Astronomers said Tuesday that they had for the first time seen a black hole spitting fire from the heart of a distant quasar. The work, by the same team that produced the first image of a black hole last year, illuminates the workings of one of the mysterious fountains of energy that dot deepest space and have tantalized astronomers with their ferocious energies ever since they were discovered more than 50 years ago.
Resolved in stunning detail from a distance of five billion light-years, this blowtorch of the gods appears as a bent flame 60 light-years long, shooting downward in the movie above from a bright central blob of unholy energy that might be the black hole itself.
The image was obtained using data from the Event Horizon Telescope, a globe-girdling network of radio telescopes. A year ago the Event Horizon collaboration thrilled the world by producing the first image of a black hole — a chute into eternity fringed by a fiery doughnut of doom at the center of the giant galaxy Messier 87 in Virgo, one of the great belching cosmic monsters. Using a technique called very long baseline interferometry, the telescope achieves the resolving power of a telescope as big as the Earth.
The new work, led by Jae-Young Kim of the Max Planck Institute for Radio Astronomy, was published in the journal Astronomy and Astrophysics. He and his colleagues said their new images, based on observations completed in April 2017, would shed additional light on how such beasts marshal their energies and light up the universe.
Quasars have tantalized and tortured astronomers since they were discovered in the early 1960s as dots of light far, far away pouring out baffling amounts of energy into space. Gradually, a model of quasars and energetic galactic nuclei has evolved: Supermassive black holes, feeding on interstellar gas, dust and anything else that comes near, become surrounded by disks of doomed gas. These accretion disks then squeeze energy and particles out their poles like toothpaste from a tube, at nearly the speed of light.

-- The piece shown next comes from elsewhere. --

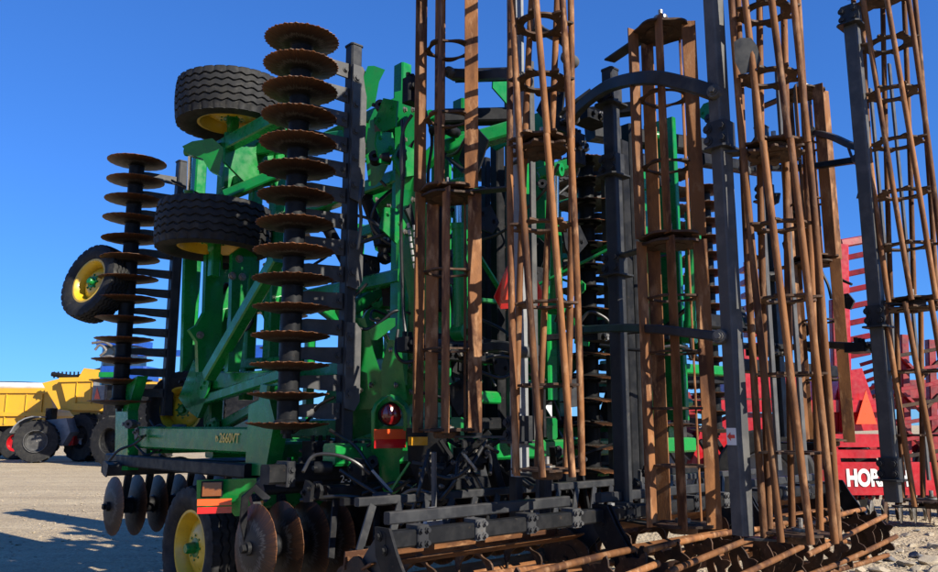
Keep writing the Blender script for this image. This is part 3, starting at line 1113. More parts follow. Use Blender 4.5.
# curved arms from the section post round basket C to post D, at two heights; the same on the other rows
arm([at(572, 118, d=5.9), at(586, 102, d=5.7), at(612, 85, d=5.4), at(650, 78, d=4.95), at(685, 84, d=4.72), at(716, 94, d=4.6)], .05, .085)
arm([at(580, 330, d=5.9), at(620, 328, d=5.3), at(655, 329, d=4.8), at(690, 333, d=4.55), at(722, 337, d=4.4)], .07, .055)
arm([at(452, 74, d=5.6), at(480, 76, d=5.5), at(505, 74, d=5.2), at(524, 80, d=5.0)], .05, .07)
arm([at(536, 28, d=5.2), at(552, 36, d=5.1), at(566, 44, d=5.0), at(570, 60, d=4.9)], .05, .05)
arm([at(440, 345, d=5.6), at(475, 348, d=5.4), at(505, 346, d=5.1), at(522, 352, d=4.85)], .05, .06)
arm([at(812, 132, d=6.9), at(832, 137, d=6.6), at(850, 145, d=6.3), at(866, 150, d=6.1)], .05, .05)
arm([at(800, 345, d=6.9), at(828, 345, d=6.6), at(850, 346, d=6.3), at(872, 347, d=6.0)], .07, .06)
arm([at(735, 345, d=6.6), at(760, 347, d=6.8), at(790, 347, d=6.9), at(812, 348, d=7)], .06, .05, 'black')
arm([at(745, 170, d=6.4), at(770, 168, d=6.6), at(800, 168, d=6.8), at(858, 160, d=6.3)], .06, .05, 'black')
# paddle plate near the top of post D
part('paddle_plate', 'char', lambda mb: mb.prism([at(x, y, d=4.45) for x, y in ((735, 42), (741, 38), (750, 38), (756, 46), (760, 60), (754, 72), (742, 74), (736, 62))], V((.68, -.74, 0)) * .012))
# arrow sticker on post D
sn, stg = V((-.963, .271, 0)), V((.271, .963, 0))       # left face of that post
sp = V((pD.x, pD.y, 1.44)) + sn * .0455
st = part('warning_sticker', 'white', lambda mb: mb.prism([sp + stg * a_ + Z_ * b_ for a_, b_ in ((-.034, -.045), (.034, -.045), (.034, .045), (-.034, .045))], sn * .002))
part('arrow_mark', 'redrefl', lambda mb: mb.prism([sp + sn * .0025 + stg * a_ + Z_ * b_ for a_, b_ in ((.028, 0), (.004, .022), (.004, .009), (-.026, .009), (-.026, -.009), (.004, -.009), (.004, -.022))], sn * .002), parent=st)

# ---- centre rolling baskets low at the rear
zc = .60
for i, (u0, u1) in enumerate(((2.35, 3.9), (4.0, 5.55), (5.65, 7.2))):
    basket((u0, 2.86, zc), (u1, 2.86, zc), .20, 'round', n=7, phase=.2 + i * .5, twist=.8, rings=4)
    basket((u0, 3.36, zc + .08), (u1, 3.36, zc + .08), .195, 'flat', n=6, phase=.5 + i * .3, rings=3)
    part('basket_beam', 'black', lambda mb: mb.beam((u0 - .04, 3.12, .97), (u1 + .04, 3.12, .97), .075, .08))  # black stands in for mottled shade from the baskets above
    for k in range(4):
        uc = u0 + .18 + k * .38
        part('beam_clamp', 'dusty' if k % 2 else 'char', lambda mb: (mb.box((uc, 3.12, .975), (.07, .10, .105), ch=.006), [mb.bolt((uc + e, 3.07, .975 + f_), (0, -1, 0), .011, .02) for e in (-.02, .02) for f_ in (-.03, .03)]))
    part('basket_beam', 'char', lambda mb: mb.beam((u0 + .1, 3.26, 1.05), (u1 - .1, 3.26, 1.05), .05, .06))
    for uu in (u0 - .03, u1 + .03):
        part('hanger_plate', 'black', lambda mb: (mb.prism([(uu, y, z) for y, z in ((3.17, 1.03), (3.06, 1.03), (3.00, .92), (2.90, .78), (2.81, .66), (2.81, .54), (2.90, .52), (2.97, .62), (3.06, .76), (3.16, .90))], (.016, 0, 0)),
             [mb.bolt((uu - .008, y, z), (-1, 0, 0), .016, .02) for y, z in ((3.13, .99), (3.09, .93), (2.87, .6))]))
        part('hanger_plate', 'char', lambda mb: (mb.prism([(uu + .05, y, z) for y, z in ((3.10, 1.00), (3.20, 1.00), (3.30, .90), (3.42, .76), (3.42, .64), (3.33, .62), (3.24, .76), (3.10, .90))], (.014, 0, 0)),
             [mb.bolt((uu + .043, y, z), (-1, 0, 0), .016, .02) for y, z in ((3.15, .96), (3.37, .69))]))
# upright links from the centre baskets up to the frame
for px, y0, y1, d in ((434, 508, 452, 4.7), (432, 556, 508, 4.4), (538, 545, 475, 5.2), (640, 520, 470, 6.2)):
    gbeam('link_strap', at(px, y0, d=d), at(px, y1, d=d), .03, .02, 'dusty')
for px, py, d in ((433, 524, 4.35), (536, 528, 5.0), (612, 516, 5.6)):
    c = at(px, py, d=d)
    part('knuckle', 'grey', lambda mb: (mb.prism([c + V((x, 0, z)) for x, z in ((-.07, -.05), (-.05, .04), (-.02, .09), (.02, .09), (.05, .04), (.07, -.05), (.03, -.09), (-.03, -.09))], (0, .03, 0)),
         [mb.bolt(c + V((x, -.015, z)), (0, -1, 0), .018, .025) for x, z in ((-.035, -.03), (.035, -.03), (0, .05))]))
for px, d in ((545, 5.2), (516, 5.2)):
    gbeam('link_strap', at(px, 535, d=d), at(px, 470, d=d), .07, .07, 'char')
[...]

This scenario was brilliantly affirmed a year ago when the Event Horizon Telescope was able to see the accretion disk around the M87 black hole, framing a cosmic pothole in space. That galaxy also has a long jet shooting from its black hole. But Earth is about 50 million light-years from the galaxy, too close to be able to take in the jet, said Sheperd Doeleman of the Harvard-Smithsonian Center for Astrophysics who is director of the Event Horizon Telescope collaboration.
How They Took the First Picture of a Black Hole
A planet-sized network of radio telescopes has assembled the first image of a black hole.
The galaxy in the new study, 3C 279, is five billion light-years away. Also in the direction of Virgo, it is thought to be powered by a black hole about 800 million times more massive than the sun.
Dr. Doeleman’s team observed the quasar for four nights in April 2017 as they were calibrating their telescope to get ready for M87. The fact that they saw the jet gave them confidence that their imaging software worked. So, as he said in an email, they had seen that jet before, “just not in this detail, and the results indicate a violent environment.”
Dr. Kim’s group has now reprocessed the observations from those four nights. In addition the group used two other sets of radio telescopes at different frequencies and different resolutions on other days. They did this to study the structure of the quasar’s jet and zoom in on its source, like opening a set of Matryoshka dolls, in Dr. Kim’s words.
The results can be seen in the movie above. As viewed from afar at the lowest magnification, the jet bends down from a bright spot at the top of the frame, which corresponds to the center of the quasar, where the black hole is presumably working its grinding magic. Seen closer up, the jet decomposes into a series of blobs or hot spots shooting out. They form a line that bends slightly.
Under the highest magnification, the viewer is left with two blobs — one at the top of the image, which is source of the jet, and the lower feature, which is one of the jet’s outbursts of energy. The source of the jet looks like a bar turned sideways, nearly perpendicular to the direction of the blowtorch.
That, Dr. Kim said in a statement, was a surprise, because they found this unexpected, perpendicular form where they expected to find only the source of the jet.
“This is like finding a very different shape by opening the smallest Matryoshka doll,” he said.
The perpendicular structure, the astronomers said in their paper, could be the accretion disk itself, the doughnut of fiery doomed material that circles the black hole. Enormous pressures and magnetic fields in that realm squeeze energy out the top and bottom of the doughnut at nearly the speed of light.
Dr. Doleman ventured, however, that it could just be the beam twisting again to make life difficult for the observers.
In the second half of the movie, the astronomers compared images from the Event Horizon Telescope at a single wavelength over the course of a week to see how the knots in the jet were moving.
They in fact appeared to be moving almost 20 times the speed of light, an optical illusion that results from the foreshortened angle from which we see the jet, Dr. Doeleman explained.
Another aspect of the magic of quasars.
“This shows the E.H.T. can be used to study a wide range of phenomena,” he said. “This time more of an incremental advance, sharpening our view of a powerful quasar.”